### WORK TO DO
Each entry has to be copied exactly, with nothing missed.

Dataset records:
......

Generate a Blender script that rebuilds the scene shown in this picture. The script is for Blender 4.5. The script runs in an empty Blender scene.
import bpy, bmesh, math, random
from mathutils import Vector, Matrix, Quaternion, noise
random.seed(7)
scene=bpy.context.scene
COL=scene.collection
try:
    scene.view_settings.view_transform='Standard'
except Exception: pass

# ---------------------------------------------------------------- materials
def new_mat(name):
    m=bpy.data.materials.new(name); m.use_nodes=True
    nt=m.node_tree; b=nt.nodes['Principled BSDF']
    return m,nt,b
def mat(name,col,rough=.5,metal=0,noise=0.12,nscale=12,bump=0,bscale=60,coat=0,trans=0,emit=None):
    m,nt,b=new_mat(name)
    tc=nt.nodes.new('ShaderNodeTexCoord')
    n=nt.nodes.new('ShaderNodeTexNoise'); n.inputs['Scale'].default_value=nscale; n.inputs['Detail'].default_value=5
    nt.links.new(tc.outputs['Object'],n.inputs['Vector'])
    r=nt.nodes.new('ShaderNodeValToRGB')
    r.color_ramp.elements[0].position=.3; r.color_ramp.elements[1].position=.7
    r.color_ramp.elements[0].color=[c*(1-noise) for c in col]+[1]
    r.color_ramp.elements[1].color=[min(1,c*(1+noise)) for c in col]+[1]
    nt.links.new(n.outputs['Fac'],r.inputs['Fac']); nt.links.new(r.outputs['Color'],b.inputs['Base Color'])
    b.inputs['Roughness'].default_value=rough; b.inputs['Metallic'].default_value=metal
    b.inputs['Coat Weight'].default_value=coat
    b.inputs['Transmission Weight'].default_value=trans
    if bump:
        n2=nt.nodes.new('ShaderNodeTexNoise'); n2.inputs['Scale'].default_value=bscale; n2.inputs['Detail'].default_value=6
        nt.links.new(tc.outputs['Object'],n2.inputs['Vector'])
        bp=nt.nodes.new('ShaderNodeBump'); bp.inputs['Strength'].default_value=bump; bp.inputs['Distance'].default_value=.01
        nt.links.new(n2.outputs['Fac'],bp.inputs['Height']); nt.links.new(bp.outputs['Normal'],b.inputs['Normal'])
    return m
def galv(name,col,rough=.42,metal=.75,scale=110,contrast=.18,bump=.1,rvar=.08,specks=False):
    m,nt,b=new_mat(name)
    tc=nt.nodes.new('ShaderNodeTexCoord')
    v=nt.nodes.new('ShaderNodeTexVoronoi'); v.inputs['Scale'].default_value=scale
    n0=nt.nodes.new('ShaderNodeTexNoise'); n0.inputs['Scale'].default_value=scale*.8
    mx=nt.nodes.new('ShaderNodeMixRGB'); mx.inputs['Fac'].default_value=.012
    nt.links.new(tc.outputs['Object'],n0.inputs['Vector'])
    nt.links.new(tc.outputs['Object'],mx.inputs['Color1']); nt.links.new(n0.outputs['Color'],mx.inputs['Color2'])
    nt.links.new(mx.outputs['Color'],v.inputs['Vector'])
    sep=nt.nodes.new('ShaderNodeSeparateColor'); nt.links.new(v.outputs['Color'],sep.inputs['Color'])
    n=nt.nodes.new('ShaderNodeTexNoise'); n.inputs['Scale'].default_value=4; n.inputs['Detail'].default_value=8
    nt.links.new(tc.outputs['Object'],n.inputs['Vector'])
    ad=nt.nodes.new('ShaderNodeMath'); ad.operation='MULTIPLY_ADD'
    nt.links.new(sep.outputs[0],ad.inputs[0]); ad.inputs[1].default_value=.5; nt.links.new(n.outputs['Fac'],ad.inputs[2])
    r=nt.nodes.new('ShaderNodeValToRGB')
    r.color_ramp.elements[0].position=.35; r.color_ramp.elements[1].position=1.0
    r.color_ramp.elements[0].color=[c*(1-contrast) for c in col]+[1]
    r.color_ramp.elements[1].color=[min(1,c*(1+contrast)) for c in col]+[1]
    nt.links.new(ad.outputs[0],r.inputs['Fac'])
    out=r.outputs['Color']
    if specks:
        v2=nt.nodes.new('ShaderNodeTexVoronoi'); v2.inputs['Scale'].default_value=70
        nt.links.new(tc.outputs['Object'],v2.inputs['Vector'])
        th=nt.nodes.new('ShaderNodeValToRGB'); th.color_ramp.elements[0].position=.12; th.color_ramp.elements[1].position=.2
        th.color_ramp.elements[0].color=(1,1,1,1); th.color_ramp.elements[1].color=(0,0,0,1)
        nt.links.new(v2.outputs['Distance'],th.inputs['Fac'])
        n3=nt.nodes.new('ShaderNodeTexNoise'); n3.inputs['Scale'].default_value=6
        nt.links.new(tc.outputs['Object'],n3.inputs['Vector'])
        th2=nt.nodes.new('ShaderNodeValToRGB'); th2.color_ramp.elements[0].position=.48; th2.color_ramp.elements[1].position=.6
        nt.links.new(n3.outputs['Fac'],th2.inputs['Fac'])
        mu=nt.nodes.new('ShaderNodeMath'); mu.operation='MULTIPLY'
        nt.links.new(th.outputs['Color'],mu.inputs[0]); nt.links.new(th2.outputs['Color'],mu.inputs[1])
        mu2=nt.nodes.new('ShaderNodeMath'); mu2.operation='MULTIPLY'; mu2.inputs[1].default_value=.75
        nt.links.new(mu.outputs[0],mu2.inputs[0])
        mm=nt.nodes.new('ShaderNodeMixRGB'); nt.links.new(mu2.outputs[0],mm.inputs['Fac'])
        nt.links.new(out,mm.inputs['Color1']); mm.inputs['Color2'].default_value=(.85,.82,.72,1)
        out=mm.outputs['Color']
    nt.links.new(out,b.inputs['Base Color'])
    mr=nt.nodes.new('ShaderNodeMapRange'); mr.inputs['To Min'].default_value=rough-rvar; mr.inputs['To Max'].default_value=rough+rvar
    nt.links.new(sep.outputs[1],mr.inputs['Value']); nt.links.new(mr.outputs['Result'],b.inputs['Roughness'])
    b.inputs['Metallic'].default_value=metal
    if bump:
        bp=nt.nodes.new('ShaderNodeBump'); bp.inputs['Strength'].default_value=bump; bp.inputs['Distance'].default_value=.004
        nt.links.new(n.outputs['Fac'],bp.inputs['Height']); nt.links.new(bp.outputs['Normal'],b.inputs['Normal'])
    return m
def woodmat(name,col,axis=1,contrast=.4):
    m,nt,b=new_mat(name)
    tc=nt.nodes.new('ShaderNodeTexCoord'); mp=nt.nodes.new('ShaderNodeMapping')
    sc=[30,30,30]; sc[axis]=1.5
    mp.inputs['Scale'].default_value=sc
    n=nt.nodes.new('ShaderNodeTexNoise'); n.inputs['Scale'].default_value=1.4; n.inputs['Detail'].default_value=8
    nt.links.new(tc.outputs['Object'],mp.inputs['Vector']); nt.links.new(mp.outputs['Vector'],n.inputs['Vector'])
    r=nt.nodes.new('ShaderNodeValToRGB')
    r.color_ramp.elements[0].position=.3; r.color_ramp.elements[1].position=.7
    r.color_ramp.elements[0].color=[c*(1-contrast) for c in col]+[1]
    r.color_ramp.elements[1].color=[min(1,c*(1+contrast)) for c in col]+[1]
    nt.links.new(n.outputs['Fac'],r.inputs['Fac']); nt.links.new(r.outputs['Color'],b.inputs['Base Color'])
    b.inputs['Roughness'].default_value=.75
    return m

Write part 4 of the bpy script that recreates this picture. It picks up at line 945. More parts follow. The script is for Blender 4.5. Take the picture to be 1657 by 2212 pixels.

......

### OUTPUT BELOW
Generate a Blender script that rebuilds the scene shown in this picture. The script is for Blender 4.5. The script runs in an empty Blender scene.
import bpy, bmesh, math, random
from mathutils import Vector, Matrix, Quaternion, noise
random.seed(7)
scene=bpy.context.scene
COL=scene.collection
try:
    scene.view_settings.view_transform='Standard'
except Exception: pass

# ---------------------------------------------------------------- materials
def new_mat(name):
    m=bpy.data.materials.new(name); m.use_nodes=True
    nt=m.node_tree; b=nt.nodes['Principled BSDF']
    return m,nt,b
def mat(name,col,rough=.5,metal=0,noise=0.12,nscale=12,bump=0,bscale=60,coat=0,trans=0,emit=None):
    m,nt,b=new_mat(name)
    tc=nt.nodes.new('ShaderNodeTexCoord')
    n=nt.nodes.new('ShaderNodeTexNoise'); n.inputs['Scale'].default_value=nscale; n.inputs['Detail'].default_value=5
    nt.links.new(tc.outputs['Object'],n.inputs['Vector'])
    r=nt.nodes.new('ShaderNodeValToRGB')
    r.color_ramp.elements[0].position=.3; r.color_ramp.elements[1].position=.7
    r.color_ramp.elements[0].color=[c*(1-noise) for c in col]+[1]
    r.color_ramp.elements[1].color=[min(1,c*(1+noise)) for c in col]+[1]
    nt.links.new(n.outputs['Fac'],r.inputs['Fac']); nt.links.new(r.outputs['Color'],b.inputs['Base Color'])
    b.inputs['Roughness'].default_value=rough; b.inputs['Metallic'].default_value=metal
    b.inputs['Coat Weight'].default_value=coat
    b.inputs['Transmission Weight'].default_value=trans
    if bump:
        n2=nt.nodes.new('ShaderNodeTexNoise'); n2.inputs['Scale'].default_value=bscale; n2.inputs['Detail'].default_value=6
        nt.links.new(tc.outputs['Object'],n2.inputs['Vector'])
        bp=nt.nodes.new('ShaderNodeBump'); bp.inputs['Strength'].default_value=bump; bp.inputs['Distance'].default_value=.01
        nt.links.new(n2.outputs['Fac'],bp.inputs['Height']); nt.links.new(bp.outputs['Normal'],b.inputs['Normal'])
    return m
def galv(name,col,rough=.42,metal=.75,scale=110,contrast=.18,bump=.1,rvar=.08,specks=False):
    m,nt,b=new_mat(name)
    tc=nt.nodes.new('ShaderNodeTexCoord')
    v=nt.nodes.new('ShaderNodeTexVoronoi'); v.inputs['Scale'].default_value=scale
    n0=nt.nodes.new('ShaderNodeTexNoise'); n0.inputs['Scale'].default_value=scale*.8
    mx=nt.nodes.new('ShaderNodeMixRGB'); mx.inputs['Fac'].default_value=.012
    nt.links.new(tc.outputs['Object'],n0.inputs['Vector'])
    nt.links.new(tc.outputs['Object'],mx.inputs['Color1']); nt.links.new(n0.outputs['Color'],mx.inputs['Color2'])
    nt.links.new(mx.outputs['Color'],v.inputs['Vector'])
    sep=nt.nodes.new('ShaderNodeSeparateColor'); nt.links.new(v.outputs['Color'],sep.inputs['Color'])
    n=nt.nodes.new('ShaderNodeTexNoise'); n.inputs['Scale'].default_value=4; n.inputs['Detail'].default_value=8
    nt.links.new(tc.outputs['Object'],n.inputs['Vector'])
    ad=nt.nodes.new('ShaderNodeMath'); ad.operation='MULTIPLY_ADD'
    nt.links.new(sep.outputs[0],ad.inputs[0]); ad.inputs[1].default_value=.5; nt.links.new(n.outputs['Fac'],ad.inputs[2])
    r=nt.nodes.new('ShaderNodeValToRGB')
    r.color_ramp.elements[0].position=.35; r.color_ramp.elements[1].position=1.0
    r.color_ramp.elements[0].color=[c*(1-contrast) for c in col]+[1]
    r.color_ramp.elements[1].color=[min(1,c*(1+contrast)) for c in col]+[1]
    nt.links.new(ad.outputs[0],r.inputs['Fac'])
    out=r.outputs['Color']
    if specks:
        v2=nt.nodes.new('ShaderNodeTexVoronoi'); v2.inputs['Scale'].default_value=70
        nt.links.new(tc.outputs['Object'],v2.inputs['Vector'])
        th=nt.nodes.new('ShaderNodeValToRGB'); th.color_ramp.elements[0].position=.12; th.color_ramp.elements[1].position=.2
        th.color_ramp.elements[0].color=(1,1,1,1); th.color_ramp.elements[1].color=(0,0,0,1)
        nt.links.new(v2.outputs['Distance'],th.inputs['Fac'])
        n3=nt.nodes.new('ShaderNodeTexNoise'); n3.inputs['Scale'].default_value=6
        nt.links.new(tc.outputs['Object'],n3.inputs['Vector'])
        th2=nt.nodes.new('ShaderNodeValToRGB'); th2.color_ramp.elements[0].position=.48; th2.color_ramp.elements[1].position=.6
        nt.links.new(n3.outputs['Fac'],th2.inputs['Fac'])
        mu=nt.nodes.new('ShaderNodeMath'); mu.operation='MULTIPLY'
        nt.links.new(th.outputs['Color'],mu.inputs[0]); nt.links.new(th2.outputs['Color'],mu.inputs[1])
        mu2=nt.nodes.new('ShaderNodeMath'); mu2.operation='MULTIPLY'; mu2.inputs[1].default_value=.75
        nt.links.new(mu.outputs[0],mu2.inputs[0])
        mm=nt.nodes.new('ShaderNodeMixRGB'); nt.links.new(mu2.outputs[0],mm.inputs['Fac'])
        nt.links.new(out,mm.inputs['Color1']); mm.inputs['Color2'].default_value=(.85,.82,.72,1)
        out=mm.outputs['Color']
    nt.links.new(out,b.inputs['Base Color'])
    mr=nt.nodes.new('ShaderNodeMapRange'); mr.inputs['To Min'].default_value=rough-rvar; mr.inputs['To Max'].default_value=rough+rvar
    nt.links.new(sep.outputs[1],mr.inputs['Value']); nt.links.new(mr.outputs['Result'],b.inputs['Roughness'])
    b.inputs['Metallic'].default_value=metal
    if bump:
        bp=nt.nodes.new('ShaderNodeBump'); bp.inputs['Strength'].default_value=bump; bp.inputs['Distance'].default_value=.004
        nt.links.new(n.outputs['Fac'],bp.inputs['Height']); nt.links.new(bp.outputs['Normal'],b.inputs['Normal'])
    return m
def woodmat(name,col,axis=1,contrast=.4):
    m,nt,b=new_mat(name)
    tc=nt.nodes.new('ShaderNodeTexCoord'); mp=nt.nodes.new('ShaderNodeMapping')
    sc=[30,30,30]; sc[axis]=1.5
    mp.inputs['Scale'].default_value=sc
    n=nt.nodes.new('ShaderNodeTexNoise'); n.inputs['Scale'].default_value=1.4; n.inputs['Detail'].default_value=8
    nt.links.new(tc.outputs['Object'],mp.inputs['Vector']); nt.links.new(mp.outputs['Vector'],n.inputs['Vector'])
    r=nt.nodes.new('ShaderNodeValToRGB')
    r.color_ramp.elements[0].position=.3; r.color_ramp.elements[1].position=.7
    r.color_ramp.elements[0].color=[c*(1-contrast) for c in col]+[1]
    r.color_ramp.elements[1].color=[min(1,c*(1+contrast)) for c in col]+[1]
    nt.links.new(n.outputs['Fac'],r.inputs['Fac']); nt.links.new(r.outputs['Color'],b.inputs['Base Color'])
    b.inputs['Roughness'].default_value=.75
    return m

Write part 4 of the bpy script that recreates this picture. It picks up at line 945. More parts follow. The script is for Blender 4.5. Take the picture to be 1657 by 2212 pixels.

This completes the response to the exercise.